In 2010 I wrote a book called Destinations and had it published at SlightlyCreaky.com, and now it is an e-book on Amazon available as a Kindle book: http://www.amazon.com/dp/B0089E41MW  I know Fang would have wondered why I waited this long, but I had to re-read and edit it before I was satisfied. Also, my brother finally was here and read the manuscript and thought it was as good as any he had read. SO, I finally sent it in. One of these days soon I will see about getting it published in print. I personally prefer a printed book, but I am learning to enjoy the Kindle our daughter and her family gave me for either Mother's Day or my birthday. That entire month is a bit of a blur. We have several May birthdays. Jennifer had her birthday on the 17th of May and her daddy managed to wait until 12:30 to actually die on that night so it was May 18. He probably planned it that way, knowing him. He had us give ourselves a birthday party while he was still able to watch us and celebrate with us. Then, after Jennifer had gone home and was still feeling terribly weepy after his death, he came to her bedside in a dream and talked to her. She knew after that 'dream' that everything was going to be ok.

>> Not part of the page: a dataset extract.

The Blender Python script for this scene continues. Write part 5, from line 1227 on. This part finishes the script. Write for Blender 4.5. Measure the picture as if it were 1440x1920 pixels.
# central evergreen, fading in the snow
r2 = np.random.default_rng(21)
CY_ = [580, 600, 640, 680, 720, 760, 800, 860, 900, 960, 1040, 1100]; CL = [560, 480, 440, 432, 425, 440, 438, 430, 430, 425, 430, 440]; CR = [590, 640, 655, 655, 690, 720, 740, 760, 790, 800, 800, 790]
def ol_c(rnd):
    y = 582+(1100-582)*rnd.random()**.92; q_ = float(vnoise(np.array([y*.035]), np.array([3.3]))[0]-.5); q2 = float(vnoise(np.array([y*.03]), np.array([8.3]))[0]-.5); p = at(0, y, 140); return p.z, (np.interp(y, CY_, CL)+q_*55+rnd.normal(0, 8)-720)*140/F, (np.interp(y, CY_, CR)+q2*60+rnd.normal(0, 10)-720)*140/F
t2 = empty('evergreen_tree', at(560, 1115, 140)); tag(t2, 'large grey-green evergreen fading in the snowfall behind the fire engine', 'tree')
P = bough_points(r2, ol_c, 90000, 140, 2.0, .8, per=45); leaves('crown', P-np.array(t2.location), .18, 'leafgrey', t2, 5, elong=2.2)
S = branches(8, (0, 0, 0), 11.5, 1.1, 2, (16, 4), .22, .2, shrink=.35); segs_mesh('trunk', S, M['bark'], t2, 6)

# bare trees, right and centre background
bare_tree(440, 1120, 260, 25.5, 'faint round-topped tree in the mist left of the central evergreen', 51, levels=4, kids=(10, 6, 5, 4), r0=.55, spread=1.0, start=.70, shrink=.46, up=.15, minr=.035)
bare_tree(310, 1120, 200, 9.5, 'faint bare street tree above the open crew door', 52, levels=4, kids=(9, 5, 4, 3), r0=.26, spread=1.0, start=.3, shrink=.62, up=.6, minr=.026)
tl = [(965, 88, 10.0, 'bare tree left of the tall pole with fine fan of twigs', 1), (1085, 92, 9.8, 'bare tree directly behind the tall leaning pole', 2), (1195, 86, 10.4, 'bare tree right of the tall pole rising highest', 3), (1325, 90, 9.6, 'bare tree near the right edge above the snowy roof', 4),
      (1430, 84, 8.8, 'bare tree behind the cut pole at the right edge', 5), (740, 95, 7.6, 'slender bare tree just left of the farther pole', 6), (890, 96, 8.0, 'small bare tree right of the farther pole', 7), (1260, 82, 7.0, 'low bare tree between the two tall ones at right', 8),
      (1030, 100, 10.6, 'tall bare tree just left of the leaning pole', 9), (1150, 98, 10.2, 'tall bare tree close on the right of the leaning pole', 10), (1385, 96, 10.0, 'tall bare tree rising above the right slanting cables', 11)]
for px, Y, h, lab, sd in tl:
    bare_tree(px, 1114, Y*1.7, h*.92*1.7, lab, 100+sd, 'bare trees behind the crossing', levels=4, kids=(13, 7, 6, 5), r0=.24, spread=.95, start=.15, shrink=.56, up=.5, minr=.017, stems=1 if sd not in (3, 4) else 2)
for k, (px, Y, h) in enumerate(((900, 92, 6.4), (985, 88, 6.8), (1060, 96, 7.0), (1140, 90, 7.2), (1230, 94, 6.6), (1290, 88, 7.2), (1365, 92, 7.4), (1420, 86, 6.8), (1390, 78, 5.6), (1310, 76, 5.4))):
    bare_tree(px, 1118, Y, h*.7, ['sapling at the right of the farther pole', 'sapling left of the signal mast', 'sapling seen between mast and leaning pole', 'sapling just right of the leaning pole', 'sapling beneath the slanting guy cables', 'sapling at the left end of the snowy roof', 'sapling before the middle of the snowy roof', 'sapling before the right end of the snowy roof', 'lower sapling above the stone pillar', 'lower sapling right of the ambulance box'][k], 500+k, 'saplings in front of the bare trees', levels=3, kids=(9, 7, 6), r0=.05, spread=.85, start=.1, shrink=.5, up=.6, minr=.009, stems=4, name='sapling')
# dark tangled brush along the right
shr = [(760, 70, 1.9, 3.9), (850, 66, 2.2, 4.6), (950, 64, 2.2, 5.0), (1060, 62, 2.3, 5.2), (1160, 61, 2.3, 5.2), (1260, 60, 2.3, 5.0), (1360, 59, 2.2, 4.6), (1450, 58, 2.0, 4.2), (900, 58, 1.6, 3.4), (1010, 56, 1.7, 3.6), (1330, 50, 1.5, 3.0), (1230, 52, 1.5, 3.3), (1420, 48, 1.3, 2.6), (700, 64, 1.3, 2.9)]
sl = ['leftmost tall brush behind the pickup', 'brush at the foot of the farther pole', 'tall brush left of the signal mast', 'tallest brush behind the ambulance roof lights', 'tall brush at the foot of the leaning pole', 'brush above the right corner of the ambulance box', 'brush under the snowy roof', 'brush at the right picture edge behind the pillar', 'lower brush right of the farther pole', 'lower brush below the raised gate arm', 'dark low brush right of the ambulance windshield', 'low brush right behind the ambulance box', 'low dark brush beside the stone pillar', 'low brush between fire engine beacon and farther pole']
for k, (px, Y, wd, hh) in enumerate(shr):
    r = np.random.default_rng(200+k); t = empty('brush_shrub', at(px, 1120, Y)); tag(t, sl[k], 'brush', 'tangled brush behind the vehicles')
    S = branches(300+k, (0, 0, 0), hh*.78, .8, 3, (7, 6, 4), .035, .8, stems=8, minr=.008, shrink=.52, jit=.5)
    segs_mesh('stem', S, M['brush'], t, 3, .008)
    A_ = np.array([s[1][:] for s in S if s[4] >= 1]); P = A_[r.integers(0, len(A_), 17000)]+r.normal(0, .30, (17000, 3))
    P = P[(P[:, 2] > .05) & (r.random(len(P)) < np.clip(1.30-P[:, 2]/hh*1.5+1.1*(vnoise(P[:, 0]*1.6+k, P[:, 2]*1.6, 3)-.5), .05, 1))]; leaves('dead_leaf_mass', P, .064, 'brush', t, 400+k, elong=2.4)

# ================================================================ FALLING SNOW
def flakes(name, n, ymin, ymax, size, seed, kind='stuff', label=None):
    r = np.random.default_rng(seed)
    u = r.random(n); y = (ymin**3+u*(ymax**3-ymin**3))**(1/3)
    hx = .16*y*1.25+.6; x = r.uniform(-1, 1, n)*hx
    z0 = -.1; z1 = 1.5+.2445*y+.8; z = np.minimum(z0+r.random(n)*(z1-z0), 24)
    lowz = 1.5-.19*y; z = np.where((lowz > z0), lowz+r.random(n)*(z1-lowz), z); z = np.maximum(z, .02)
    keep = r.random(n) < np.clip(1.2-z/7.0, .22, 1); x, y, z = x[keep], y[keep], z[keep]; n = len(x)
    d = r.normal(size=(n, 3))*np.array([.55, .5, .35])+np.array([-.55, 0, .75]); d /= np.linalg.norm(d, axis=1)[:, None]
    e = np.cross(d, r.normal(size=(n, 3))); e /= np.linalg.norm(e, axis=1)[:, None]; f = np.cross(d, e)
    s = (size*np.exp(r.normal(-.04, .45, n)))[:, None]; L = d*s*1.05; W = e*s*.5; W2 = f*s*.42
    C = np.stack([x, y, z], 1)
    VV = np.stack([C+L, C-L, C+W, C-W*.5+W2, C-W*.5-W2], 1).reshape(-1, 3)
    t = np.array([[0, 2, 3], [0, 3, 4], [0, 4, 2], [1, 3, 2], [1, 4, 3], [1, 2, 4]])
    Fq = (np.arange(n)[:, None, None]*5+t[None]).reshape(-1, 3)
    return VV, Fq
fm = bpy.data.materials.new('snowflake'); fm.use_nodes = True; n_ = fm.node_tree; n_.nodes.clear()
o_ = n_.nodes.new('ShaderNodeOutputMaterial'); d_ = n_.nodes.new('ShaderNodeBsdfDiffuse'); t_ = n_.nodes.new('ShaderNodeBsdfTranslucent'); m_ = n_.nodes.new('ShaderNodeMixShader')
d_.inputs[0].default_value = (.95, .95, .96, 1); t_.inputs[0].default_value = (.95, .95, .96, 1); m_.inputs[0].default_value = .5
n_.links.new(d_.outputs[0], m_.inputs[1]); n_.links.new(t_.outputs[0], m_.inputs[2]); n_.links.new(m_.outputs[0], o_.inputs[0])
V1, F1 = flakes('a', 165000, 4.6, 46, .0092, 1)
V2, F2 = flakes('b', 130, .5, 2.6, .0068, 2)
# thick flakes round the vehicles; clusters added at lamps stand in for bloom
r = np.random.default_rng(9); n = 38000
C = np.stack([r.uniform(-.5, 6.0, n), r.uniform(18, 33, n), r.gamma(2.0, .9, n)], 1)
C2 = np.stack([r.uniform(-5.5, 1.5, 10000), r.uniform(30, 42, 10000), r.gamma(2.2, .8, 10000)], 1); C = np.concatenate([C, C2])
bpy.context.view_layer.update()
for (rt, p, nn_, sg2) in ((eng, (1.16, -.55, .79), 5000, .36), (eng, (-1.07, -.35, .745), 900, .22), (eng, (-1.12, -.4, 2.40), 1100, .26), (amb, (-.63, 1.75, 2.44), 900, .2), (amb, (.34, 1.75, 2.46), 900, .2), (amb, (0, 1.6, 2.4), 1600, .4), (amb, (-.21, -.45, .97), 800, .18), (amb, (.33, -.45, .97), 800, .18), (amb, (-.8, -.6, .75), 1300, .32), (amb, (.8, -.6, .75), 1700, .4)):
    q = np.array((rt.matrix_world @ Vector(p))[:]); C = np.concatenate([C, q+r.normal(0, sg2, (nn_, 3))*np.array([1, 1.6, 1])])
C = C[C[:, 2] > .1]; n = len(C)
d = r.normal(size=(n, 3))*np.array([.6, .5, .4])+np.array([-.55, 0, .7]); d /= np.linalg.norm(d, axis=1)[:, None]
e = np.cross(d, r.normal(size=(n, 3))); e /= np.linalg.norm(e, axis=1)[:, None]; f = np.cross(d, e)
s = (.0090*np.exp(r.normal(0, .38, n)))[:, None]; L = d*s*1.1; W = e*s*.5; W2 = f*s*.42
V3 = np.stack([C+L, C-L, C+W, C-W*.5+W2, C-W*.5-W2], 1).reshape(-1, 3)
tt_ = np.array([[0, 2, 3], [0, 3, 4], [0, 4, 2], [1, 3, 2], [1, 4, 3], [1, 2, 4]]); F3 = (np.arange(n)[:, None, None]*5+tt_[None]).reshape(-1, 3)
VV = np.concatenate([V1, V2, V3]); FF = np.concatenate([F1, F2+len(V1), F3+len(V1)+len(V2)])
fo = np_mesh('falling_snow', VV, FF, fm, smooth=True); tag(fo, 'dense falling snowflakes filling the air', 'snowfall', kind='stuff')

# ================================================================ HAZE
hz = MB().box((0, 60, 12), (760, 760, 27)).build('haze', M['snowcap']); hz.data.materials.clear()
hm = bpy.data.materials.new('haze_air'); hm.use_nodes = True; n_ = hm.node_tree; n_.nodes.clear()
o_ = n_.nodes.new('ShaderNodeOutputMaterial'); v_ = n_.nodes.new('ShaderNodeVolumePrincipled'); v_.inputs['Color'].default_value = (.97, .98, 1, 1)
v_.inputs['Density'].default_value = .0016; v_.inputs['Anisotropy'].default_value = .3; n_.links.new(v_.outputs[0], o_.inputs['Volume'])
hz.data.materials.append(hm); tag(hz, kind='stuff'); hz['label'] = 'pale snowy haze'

I suspect that my next book may be about grief--not mine, necessarily, but the mechanism and how grief and mourning are so very different. I had never in my entire life realized how totally draining grief could be--even before someone actually dies. When my brother and I had to put our parents in a care facility (read nursing home), we both were grieving the loss of our parents as we had known them. It has been nearly two years now, and we still MISS our parents even though they are still alive and in the same place as they were when we left them there. Parts of our life are just supposed to always be there for us--whether or not the people in it live in memory or in fact. Some of us who are older look back--not with longing for those days when we were young enough to jump fences, but for the attitudes that allowed us to easily love the times and the people we knew then. Oh, it would be wonderful if I still had the toned muscles and the bravado to take a horse over a fence, but now I would just love to have the courage to be able to face each day that comes my way without feeling as if I am all alone. Oh, others are here and around. But the love of my life no longer tells me how much I mean to him each morning and every night. Maybe in another four weeks, or four months, or four years...No, I will always miss him. Time is not going to change that. And maybe that is a good thing. Imagine how much God must love us to allow us to learn how to enjoy life with another person so closely that the person's absence makes life feel incomplete! After all, we are incomplete without God's love!